If you want to inspect your own cooling system, check the belts and hoses first. They are the number one cause of overheating problems. Just make sure the engine is turned off before you start. Look for cracks, bulges, splits, hardness, or sponginess on hoses. Squeeze them between your fingers. They should feel firm and pliant. Replace hoses that are mushy or overly soft.

Drive belts generally last longer than hoses, but they don't last forever. Most maintenance schedules suggest replacement of these vital underhood parts between 40,000 and 60,000 miles and finicky mechanics suggest replacement every two years or 40,000 miles. The two-year rule is important; many of the new composite drive belts don't exhibit any signs of fatigue until they fail. You won't be able to tell whether the belt is in good condition by looking at the part that faces out. Grab the belt with your fingers and twist it so the underside shows. Look for glazed sidewalls, cracks, fraying or missing chunks. Check for missing or cracking ribs on ribbed drive belts.

It is also a good idea to have the belt tension checked. Improper belt tension is a primary cause of belt failure. If the belt is too loose, it won't drive the alternator or water pump and will wear prematurely. A belt that is too tight tends to crack on the underside and puts additional strain on the alternator and water pump.

A properly adjusted fan belt should flex about 3/4 of an inch when pressed in between the pulleys with the thumb. Serpentine and ribbed drive belts may not flex this much. You’ll need a special gauge for this job, so have a mechanic do the check.
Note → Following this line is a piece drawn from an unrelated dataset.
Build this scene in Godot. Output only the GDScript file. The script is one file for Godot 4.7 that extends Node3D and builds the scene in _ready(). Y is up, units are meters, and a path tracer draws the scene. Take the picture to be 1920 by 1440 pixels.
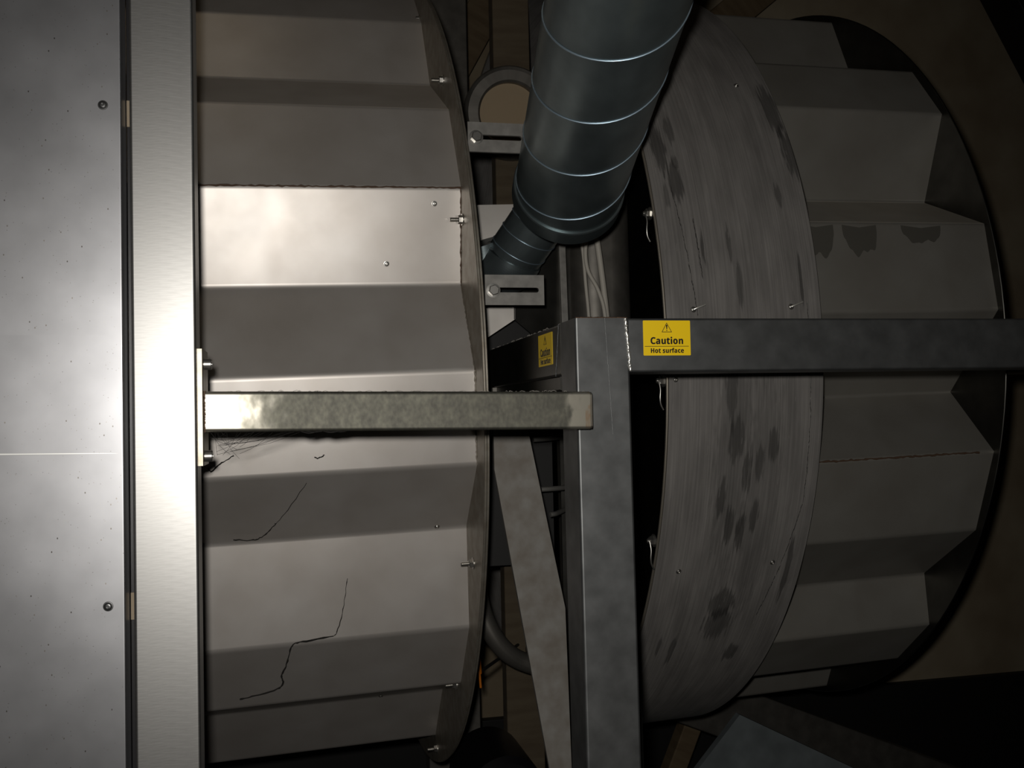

As for the coolant, have it changed every two years or 15,000 miles. Coolant, a mixture of ethylene glycol and water, breaks down with age, picks up contaminants that cause sludge, and becomes acidic. Have your mechanic check the condition of the coolant, radiator, and heater core. I don't advise doing this yourself because coolant is an environmentally hazardous substance. It pollutes the water table and is poisonous to people and animals. Your mechanic has special tools and procedures for changing coolant. In any case, when the coolant is replaced, have the mechanic back flush the system to remove scale, corrosion, and mineral deposits that build up over time and rob the system of efficiency.